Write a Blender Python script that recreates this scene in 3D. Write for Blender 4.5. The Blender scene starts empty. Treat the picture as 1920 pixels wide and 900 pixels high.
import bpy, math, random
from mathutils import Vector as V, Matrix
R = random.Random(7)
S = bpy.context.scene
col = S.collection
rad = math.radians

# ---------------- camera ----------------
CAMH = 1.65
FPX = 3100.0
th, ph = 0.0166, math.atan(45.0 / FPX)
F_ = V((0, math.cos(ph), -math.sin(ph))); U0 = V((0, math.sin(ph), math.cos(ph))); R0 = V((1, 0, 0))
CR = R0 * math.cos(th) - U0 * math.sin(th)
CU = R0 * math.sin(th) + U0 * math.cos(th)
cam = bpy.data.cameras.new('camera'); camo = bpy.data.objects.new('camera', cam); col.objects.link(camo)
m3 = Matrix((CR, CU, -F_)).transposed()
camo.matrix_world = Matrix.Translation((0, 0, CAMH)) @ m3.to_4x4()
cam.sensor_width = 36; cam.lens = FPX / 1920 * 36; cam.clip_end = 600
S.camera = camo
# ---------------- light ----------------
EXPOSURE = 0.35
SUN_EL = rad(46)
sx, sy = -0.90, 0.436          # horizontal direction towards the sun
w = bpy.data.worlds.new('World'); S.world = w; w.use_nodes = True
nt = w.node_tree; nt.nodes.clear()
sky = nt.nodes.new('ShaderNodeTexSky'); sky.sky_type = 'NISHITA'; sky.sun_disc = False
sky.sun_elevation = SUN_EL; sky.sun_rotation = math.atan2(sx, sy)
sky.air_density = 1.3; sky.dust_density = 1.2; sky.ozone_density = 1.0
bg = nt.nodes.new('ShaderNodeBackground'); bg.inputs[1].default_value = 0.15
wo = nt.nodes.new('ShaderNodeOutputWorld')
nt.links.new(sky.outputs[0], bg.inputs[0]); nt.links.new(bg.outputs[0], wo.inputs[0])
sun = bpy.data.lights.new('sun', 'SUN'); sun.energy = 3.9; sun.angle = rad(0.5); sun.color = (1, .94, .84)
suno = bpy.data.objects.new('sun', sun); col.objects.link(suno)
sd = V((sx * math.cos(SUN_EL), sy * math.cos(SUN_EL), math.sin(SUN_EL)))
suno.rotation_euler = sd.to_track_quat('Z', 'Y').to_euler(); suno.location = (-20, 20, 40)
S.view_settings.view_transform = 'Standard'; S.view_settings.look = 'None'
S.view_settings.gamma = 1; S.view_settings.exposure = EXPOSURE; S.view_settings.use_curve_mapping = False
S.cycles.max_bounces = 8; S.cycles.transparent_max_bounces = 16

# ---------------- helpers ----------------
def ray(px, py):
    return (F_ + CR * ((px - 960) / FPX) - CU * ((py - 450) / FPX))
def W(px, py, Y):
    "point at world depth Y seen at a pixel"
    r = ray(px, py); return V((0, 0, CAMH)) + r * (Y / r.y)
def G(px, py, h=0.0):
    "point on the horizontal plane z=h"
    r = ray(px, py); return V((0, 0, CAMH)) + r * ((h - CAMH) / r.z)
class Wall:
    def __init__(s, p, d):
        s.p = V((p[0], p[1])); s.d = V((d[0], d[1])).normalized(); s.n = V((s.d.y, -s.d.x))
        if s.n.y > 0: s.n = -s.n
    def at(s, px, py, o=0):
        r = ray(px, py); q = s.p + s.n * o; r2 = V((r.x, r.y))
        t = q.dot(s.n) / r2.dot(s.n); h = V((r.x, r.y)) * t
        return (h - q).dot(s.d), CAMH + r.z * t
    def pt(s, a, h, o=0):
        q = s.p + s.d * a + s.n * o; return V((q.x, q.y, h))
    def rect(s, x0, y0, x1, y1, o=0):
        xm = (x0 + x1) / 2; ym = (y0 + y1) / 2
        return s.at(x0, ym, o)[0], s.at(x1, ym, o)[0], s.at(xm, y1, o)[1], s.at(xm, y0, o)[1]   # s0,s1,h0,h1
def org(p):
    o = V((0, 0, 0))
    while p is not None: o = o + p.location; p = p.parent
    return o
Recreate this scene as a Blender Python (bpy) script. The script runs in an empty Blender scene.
■ ■ ■ ■ ■
- [Your goal] Print, please, the lines above from the very first through the one that holds "rad = math.radians", both included, word for word and with nothing else.

- [Written response]
Write a Blender Python script that recreates this scene in 3D. Write for Blender 4.5. The Blender scene starts empty. Treat the picture as 1920 pixels wide and 900 pixels high.
import bpy, math, random
from mathutils import Vector as V, Matrix
R = random.Random(7)
S = bpy.context.scene
col = S.collection
rad = math.radians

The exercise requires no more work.